Available data:
****

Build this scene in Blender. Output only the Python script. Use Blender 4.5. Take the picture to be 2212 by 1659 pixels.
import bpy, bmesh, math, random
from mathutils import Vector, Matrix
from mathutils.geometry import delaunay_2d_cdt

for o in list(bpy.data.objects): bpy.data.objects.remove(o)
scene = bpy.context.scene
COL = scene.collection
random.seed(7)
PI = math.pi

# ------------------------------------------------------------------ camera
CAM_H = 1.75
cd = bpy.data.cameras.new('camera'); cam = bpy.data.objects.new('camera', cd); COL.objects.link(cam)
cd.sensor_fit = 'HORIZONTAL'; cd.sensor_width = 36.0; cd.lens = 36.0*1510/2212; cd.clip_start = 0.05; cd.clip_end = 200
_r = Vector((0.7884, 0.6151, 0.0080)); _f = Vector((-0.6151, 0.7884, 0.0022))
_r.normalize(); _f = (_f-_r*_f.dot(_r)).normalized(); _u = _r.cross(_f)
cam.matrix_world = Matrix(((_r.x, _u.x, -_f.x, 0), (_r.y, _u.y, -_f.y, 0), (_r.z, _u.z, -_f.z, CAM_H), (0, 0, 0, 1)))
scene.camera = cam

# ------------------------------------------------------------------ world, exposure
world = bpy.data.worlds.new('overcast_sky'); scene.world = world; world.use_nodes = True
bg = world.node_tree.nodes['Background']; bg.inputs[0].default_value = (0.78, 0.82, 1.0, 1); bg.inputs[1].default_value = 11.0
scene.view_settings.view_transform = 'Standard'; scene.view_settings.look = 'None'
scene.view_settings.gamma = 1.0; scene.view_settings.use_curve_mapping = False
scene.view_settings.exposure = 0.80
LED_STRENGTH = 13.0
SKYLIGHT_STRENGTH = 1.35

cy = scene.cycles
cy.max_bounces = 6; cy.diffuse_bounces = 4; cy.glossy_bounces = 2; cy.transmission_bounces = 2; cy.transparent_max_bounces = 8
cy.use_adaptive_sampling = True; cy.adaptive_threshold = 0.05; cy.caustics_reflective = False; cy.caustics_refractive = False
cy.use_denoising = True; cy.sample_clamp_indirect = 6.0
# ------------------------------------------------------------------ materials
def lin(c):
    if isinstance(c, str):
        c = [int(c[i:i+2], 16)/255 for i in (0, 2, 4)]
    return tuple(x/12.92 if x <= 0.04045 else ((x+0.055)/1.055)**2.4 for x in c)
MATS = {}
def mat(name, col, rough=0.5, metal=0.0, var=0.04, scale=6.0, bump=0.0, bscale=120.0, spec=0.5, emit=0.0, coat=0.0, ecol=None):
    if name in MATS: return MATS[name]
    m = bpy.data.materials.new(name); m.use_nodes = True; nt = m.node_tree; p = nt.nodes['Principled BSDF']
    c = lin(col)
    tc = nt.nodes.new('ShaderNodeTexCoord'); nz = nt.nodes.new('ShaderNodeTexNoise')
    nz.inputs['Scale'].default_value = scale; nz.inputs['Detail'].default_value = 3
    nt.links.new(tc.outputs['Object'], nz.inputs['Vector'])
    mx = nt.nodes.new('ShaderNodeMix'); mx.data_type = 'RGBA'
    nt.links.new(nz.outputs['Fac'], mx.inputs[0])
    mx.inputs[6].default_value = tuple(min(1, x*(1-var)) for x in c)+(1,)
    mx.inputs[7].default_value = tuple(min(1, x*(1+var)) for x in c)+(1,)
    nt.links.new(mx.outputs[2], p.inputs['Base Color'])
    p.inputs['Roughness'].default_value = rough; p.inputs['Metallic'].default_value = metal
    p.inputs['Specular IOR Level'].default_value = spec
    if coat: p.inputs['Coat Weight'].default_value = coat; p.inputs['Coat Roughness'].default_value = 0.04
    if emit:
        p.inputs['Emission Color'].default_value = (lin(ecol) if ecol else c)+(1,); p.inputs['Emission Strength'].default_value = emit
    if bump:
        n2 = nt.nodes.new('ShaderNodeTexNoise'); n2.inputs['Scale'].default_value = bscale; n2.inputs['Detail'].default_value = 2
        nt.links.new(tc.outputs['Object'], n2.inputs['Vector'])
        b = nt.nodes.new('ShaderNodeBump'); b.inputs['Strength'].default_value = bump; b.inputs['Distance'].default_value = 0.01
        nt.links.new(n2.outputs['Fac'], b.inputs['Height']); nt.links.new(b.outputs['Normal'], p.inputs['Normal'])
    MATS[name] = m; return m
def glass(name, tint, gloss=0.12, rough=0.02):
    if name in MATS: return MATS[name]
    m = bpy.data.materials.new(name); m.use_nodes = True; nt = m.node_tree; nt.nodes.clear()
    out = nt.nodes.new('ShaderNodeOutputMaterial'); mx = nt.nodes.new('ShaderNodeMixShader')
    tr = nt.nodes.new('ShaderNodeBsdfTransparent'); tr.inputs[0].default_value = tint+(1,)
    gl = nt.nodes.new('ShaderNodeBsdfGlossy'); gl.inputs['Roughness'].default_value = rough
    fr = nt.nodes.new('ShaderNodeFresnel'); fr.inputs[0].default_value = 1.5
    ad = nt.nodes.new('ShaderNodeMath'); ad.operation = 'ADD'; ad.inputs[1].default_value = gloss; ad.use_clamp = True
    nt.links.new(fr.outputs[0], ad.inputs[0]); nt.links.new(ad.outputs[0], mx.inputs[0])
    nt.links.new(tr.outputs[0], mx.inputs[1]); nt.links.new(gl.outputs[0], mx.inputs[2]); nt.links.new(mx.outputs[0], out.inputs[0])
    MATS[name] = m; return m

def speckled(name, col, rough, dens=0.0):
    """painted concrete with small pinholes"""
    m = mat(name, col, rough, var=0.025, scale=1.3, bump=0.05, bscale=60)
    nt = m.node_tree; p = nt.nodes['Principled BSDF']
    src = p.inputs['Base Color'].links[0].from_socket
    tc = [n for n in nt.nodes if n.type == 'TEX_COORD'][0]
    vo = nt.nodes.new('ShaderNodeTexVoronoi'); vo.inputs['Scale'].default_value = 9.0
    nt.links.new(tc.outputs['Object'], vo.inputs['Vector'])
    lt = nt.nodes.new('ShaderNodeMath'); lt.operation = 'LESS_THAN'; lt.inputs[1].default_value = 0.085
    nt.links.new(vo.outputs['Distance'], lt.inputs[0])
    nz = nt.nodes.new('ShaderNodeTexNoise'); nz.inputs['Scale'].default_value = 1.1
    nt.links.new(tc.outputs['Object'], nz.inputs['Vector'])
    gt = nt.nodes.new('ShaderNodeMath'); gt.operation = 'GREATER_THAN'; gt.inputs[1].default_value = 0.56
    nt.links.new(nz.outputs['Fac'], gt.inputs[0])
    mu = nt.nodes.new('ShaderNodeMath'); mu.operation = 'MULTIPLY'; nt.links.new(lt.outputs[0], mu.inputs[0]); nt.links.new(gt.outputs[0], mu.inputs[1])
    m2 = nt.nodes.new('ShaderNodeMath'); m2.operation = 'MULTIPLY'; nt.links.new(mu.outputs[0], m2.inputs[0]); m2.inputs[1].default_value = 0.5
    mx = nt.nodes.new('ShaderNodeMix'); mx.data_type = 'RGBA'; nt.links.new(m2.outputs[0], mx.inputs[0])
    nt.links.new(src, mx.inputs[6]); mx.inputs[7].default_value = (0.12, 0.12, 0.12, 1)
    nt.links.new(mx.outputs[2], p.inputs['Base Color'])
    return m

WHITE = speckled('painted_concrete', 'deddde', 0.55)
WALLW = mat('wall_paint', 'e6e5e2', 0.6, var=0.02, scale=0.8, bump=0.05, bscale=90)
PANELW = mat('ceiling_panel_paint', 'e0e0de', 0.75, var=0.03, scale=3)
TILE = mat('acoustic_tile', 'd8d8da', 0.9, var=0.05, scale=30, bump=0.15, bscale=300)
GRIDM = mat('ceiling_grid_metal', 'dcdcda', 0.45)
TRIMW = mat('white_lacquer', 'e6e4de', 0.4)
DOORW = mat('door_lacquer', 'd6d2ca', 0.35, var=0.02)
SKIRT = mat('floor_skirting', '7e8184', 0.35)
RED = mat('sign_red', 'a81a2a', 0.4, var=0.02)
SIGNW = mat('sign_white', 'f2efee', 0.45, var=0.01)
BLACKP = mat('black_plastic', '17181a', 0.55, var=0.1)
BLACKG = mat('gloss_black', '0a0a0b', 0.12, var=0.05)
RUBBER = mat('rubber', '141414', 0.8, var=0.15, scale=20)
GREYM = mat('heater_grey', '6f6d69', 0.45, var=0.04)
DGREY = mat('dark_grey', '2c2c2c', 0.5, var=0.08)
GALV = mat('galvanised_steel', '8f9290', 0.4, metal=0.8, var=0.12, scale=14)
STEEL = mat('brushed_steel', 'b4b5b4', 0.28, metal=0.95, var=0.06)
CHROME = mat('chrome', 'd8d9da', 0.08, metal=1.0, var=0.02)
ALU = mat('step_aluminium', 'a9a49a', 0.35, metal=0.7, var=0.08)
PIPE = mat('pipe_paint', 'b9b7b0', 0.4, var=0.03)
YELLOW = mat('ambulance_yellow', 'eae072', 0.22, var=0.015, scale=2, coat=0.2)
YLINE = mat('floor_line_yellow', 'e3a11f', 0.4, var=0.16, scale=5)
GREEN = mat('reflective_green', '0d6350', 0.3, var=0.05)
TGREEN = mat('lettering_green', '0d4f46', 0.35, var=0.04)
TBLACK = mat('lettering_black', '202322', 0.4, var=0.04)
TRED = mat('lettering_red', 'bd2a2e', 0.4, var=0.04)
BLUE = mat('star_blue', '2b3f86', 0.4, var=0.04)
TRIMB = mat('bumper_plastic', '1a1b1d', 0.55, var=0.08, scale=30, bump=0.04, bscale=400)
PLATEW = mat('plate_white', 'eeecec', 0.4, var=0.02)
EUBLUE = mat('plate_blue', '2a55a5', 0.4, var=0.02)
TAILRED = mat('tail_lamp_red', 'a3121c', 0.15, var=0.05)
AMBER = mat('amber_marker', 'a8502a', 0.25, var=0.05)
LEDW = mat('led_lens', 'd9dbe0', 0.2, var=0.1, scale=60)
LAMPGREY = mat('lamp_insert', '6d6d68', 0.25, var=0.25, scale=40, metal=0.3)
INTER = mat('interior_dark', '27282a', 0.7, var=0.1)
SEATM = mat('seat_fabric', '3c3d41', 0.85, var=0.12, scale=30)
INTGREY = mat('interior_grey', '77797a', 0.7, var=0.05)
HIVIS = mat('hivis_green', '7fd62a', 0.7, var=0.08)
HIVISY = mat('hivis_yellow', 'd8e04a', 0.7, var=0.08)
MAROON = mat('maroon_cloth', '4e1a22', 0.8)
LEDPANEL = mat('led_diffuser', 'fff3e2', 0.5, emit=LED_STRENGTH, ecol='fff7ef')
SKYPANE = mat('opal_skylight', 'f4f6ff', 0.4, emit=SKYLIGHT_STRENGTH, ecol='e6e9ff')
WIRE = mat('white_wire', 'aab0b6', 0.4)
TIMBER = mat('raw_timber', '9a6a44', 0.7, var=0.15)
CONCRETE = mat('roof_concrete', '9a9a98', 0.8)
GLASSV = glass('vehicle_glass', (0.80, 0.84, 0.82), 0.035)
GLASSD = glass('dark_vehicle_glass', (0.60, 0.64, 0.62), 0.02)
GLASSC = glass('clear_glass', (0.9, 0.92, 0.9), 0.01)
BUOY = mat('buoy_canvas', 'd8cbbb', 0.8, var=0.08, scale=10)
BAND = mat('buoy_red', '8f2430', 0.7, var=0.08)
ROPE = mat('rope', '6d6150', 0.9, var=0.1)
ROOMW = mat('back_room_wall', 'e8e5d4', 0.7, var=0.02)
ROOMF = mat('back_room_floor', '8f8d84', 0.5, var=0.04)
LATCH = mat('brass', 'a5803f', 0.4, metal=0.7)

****

What is required: Exactly repeat the lines running from the top of the listing to the line bearing "from mathutils.geometry import", both of those lines included, and only them.

Exercise solution:
Build this scene in Blender. Output only the Python script. Use Blender 4.5. Take the picture to be 2212 by 1659 pixels.
import bpy, bmesh, math, random
from mathutils import Vector, Matrix
from mathutils.geometry import delaunay_2d_cdt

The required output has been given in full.